Als de schulden de baten overtreffen, dient de rechtbank na te gaan of de erfgenamen dan nog wel de meest aangewezen vereffenaars zijn. De rechtbank overweegt dat de erfgenamen niet verplicht waren tot het aanwijzen van een boedelnotaris. Daarbij overweegt de rechtbank dat niet uit de wet voortvloeit dat een boedelnotaris de taak heeft de belangen van schuldeisers van de nalatenschap te behartigen. Dat verweerders geen boedelnotaris hebben aangewezen, rekent de rechtbank hen daarom niet aan.
Verweerders hebben op de uitdelingslijst als waarde van de tot de nalatenschap behorende woning € 350.000,- vermeld, zijnde de verkoopprijs voor die woning met als koper [bedrijf] . [bedrijf] is een met verweerders gelieerde vennootschap, zo begrijpt de rechtbank.

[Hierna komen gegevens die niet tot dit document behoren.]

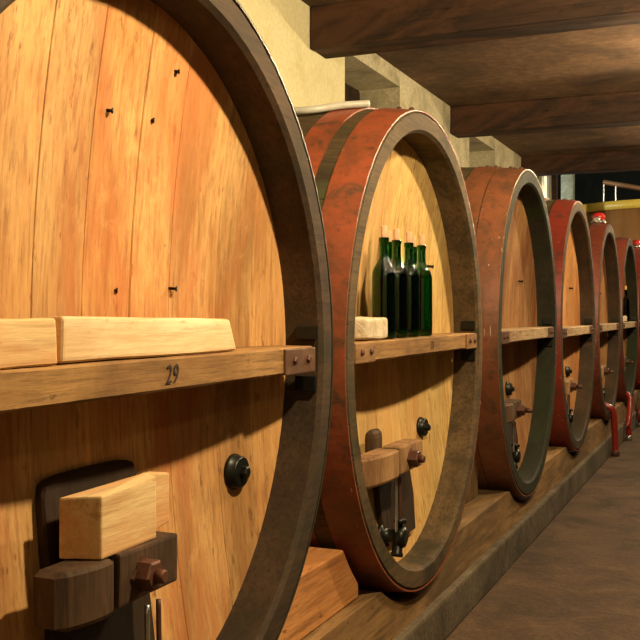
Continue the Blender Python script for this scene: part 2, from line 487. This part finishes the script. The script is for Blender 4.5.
def tap(c, root, y, h, rods=True, hh=.56, s=1.):
    z = EYE - h; x = c.head_x(y, z) + .02
    t = lathe('tap', (x - .02, y, z), (1, 0, 0), [(0, .042 * s), (.014, .042 * s), (.016, .024 * s), (.06, .024 * s), (.064, .034 * s), (.088, .034 * s), (.094, .02 * s)], IRON, root, 18)
    lathe('tap_spout', (x + .045, y, z), (0, -.3, -1), [(0, .018 * s), (.05, .018 * s), (.056, .022 * s), (.066, .020 * s)], IRON, t, 14)
    lathe('tap_handle', (x + .05, y, z + .015), (0, .1, 1), [(0, .010), (.03, .010), (.032, .022), (.044, .022), (.048, .014)], IRON, t, 12)
    if rods:
        for dy, m in ((-.022, STEEL), (.018, RUST)):
            tube('rod', [(x + .045, y + dy, z + .02), (x + .046, y + dy - .004, EYE - (h + hh) / 2), (x + .045, y + dy - .006, EYE - hh)], .0055, m, root, 8)
    return t

casks = [Cask(1.64, .785, .81, .10), Cask(3.31, .785, .82, .130), Cask(5.17, .775, .845, .108), Cask(6.87, .785, .845, .095),
         Cask(8.60, .775, .82, .085), Cask(10.28, .775, .82, .09), Cask(11.95, .775, .82, .09), Cask(13.62, .775, .82, .09)]
R0, R1, R2, R3 = REDS; IH = IRON_HOOP
spec = [
    ('nearest giant oak cask, its crossbar marked 29, pale wedge on its hatch clamp', 0, 0, [(.0, .12, IH), (.24, .36, R1)], 9),
    ('oak cask with red-orange hoops and six green bottles standing on its crossbar', 1, 1, [(.002, .112, R0), (.165, .255, R0)], 11),
    ('brown-headed oak cask with rusty hoops right behind the cask that carries the row of bottles', 2, 2, [(.002, .13, R1), (.135, .25, R1)], 11),
    ('oak cask with orange head and bright red front hoop, fourth from the near end', 3, 0, [(.002, .13, R2), (.20, .31, R1)], 10),
    ('oak cask carrying a red cap on its top, fifth from the near end', 2, 0, [(.002, .13, R3), (.20, .31, R3)], 10),
    ('far oak cask with a single dark bottle on its crossbar', 2, 2, [(.002, .13, R3), (.20, .31, R3)], 10),
    ('seventh oak cask from the near end, cut by the right edge of the view', 2, 2, [(.002, .13, R2), (.20, .31, R2)], 10),
    ('farthest oak cask at the end of the row, mostly hidden by the others', 2, 2, [(.002, .13, R3), (.20, .31, R3)], 10),
]
roots = []
for i, (c, (lab, hm, em, hp, npk)) in enumerate(zip(casks, spec)):
    if i >= 2: hp = hp + [(.40, .47, IH)]
    hp = hp + [(L - .31, L - .21, IH), (L - .13, L - .005, hp[0][2])]
    r = build_cask(i, c, lab, HEADS[hm], STAVE_EDGE[em], hp, npk)
    roots.append(r)
    num = {0: ('29', at(172, 370, 1.01).y, .052), 1: ('33', at(432, 347, 1.01).y, .040)}.get(i)
    bar_and_fittings(i, c, r, BAR[0] if i < 2 else BAR[1], top=(.087 if i < 3 else .10), thick=(.065 if i == 0 else .061), bmat=(BRACKET if i != 1 else BRACKETL), number=num)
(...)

Volgens het overgelegde taxatierapport is de marktwaarde van het gehele onroerend goed in verhuurde staat € 206.000,-. Verweerders hebben toegelicht dat zij bereid zijn, ondanks het taxatierapport, meer dan de taxatiewaarde te betalen voor het onroerend goed. De rechtbank begrijpt dat als gevolg daarvan alle schulden van de nalatenschap kunnen worden voldaan, hetgeen in het belang is van verzoeker. Door de bereidheid van verweerders meer te betalen dan de taxatiewaarde, hebben verweerders juist in het belang van verzoeker als schuldeiser gehandeld, zodat de rechtbank het betoog dat verweerders niet hebben gehandeld in het belang van schuldeisers onbegrijpelijk acht. Daarbij volgt de rechtbank verweerders in hun stelling dat een tekort van € 1,- niet de benoeming van een vereffenaar rechtvaardigt, mede gelet op de kosten die met de benoeming van een vereffenaar gepaard zullen gaan.
3.9.
Tot slot kan de rechtbank een vereffenaar benoemen wanneer tot verdeling van de nalatenschap wordt overgegaan voordat deze vereffend is. Niet gesteld noch gebleken is dat daarvan sprake is.
3.10.
Op grond van artikel 4:204 lid 1 BW kan de rechtbank een vereffenaar benoemen van een nalatenschap die niet onder voorrecht van boedelbeschrijving is aanvaard. Ter zitting heeft verzoeker de beneficiaire aanvaarding in twijfel getrokken, omdat wellicht daden van zuivere aanvaarding zouden zijn verricht. Voor een discussie over de wijze van aanvaarding is in deze procedure geen plaats. De rechtbank gaat dus uit van de beneficiaire aanvaarding van de nalatenschap door verweerders, zodat een beroep op artikel 4:204 lid 1 BW als grondslag voor de benoeming van een vereffenaar niet slaagt.
3.11.
De rechtbank zal de kosten van het geding vanwege de aard van het geschil compenseren in die zin dat iedere partij zijn eigen kosten dient te dragen.

4.De beslissing

De rechtbank
4.1.
wijst het verzoek af;
4.2.
compenseert de proceskosten aldus dat iedere partij de eigen kosten draagt.
Deze beschikking is gegeven door mr. A.A.T. van Rens, rechter, en in het openbaar uitgesproken op 2 april 2015 in aanwezigheid van de griffier.